When I was a postdoc 10 years ago in the US I brought home about $2200/month. My health insurance deductible was $5000/year. I paid $1800/month in student loans. My family had to move into my parent's basement, and every credit card was maxed, every bank account overdrawn, major food anxiety, etc.


It is astonishing how poorly academia pays the people who actually do the research; extreme financial stress is a nightmare that can really wreck your life.


It's probably in the US. A friend of mine was physical chemist and was paid in the 20k range per year several years ago and it was barely livable. It's not surprising that a junior developer getting paid 5 times of that.

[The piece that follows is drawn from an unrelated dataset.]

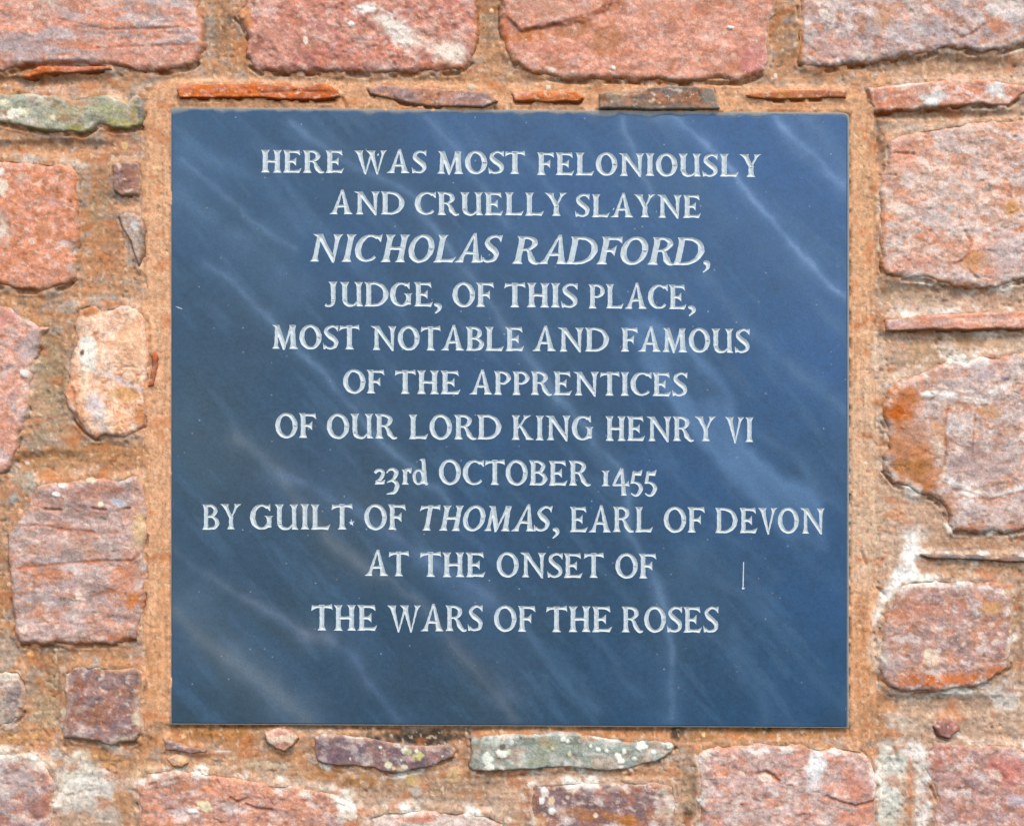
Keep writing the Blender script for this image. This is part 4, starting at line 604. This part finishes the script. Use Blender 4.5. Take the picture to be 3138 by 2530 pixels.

In the US, a postdoc at a top CS school makes like $60-80k and works 60-80hrs a week, whereas a new grad of the same caliber with just a bachelors (think top 10% of graduating class) can reasonably expect to make >$200k working 40 hours a week at a FAANG. Meanwhile, Research Scientist roles (the common alternative to doing a postdoc in CS) recently cracked $400k starting. These are numbers I have personally experienced. (Verifiable on aipaygrad.es and levels.fyi).

CS is certainly an outlier in terms of salaries, but ANY person capable of landing a postdoc in a STEM field at a competitive school in the US is capable of figuring out a way to get a job as a software engineer in Big Tech (the grind of leet code is nothing compared to the grind of doing a PhD, full stop). This is why >60% of PhD grads in CS across top schools are ending up in industry, and I knew a TON of PhDs from physics, math, chemistry, etc. who left research immediately after graduating and are now SWE.


Yep, for exactly two or three years tops.


What do you mean? The university will be happy to have you around for such a cheap price as long as you want.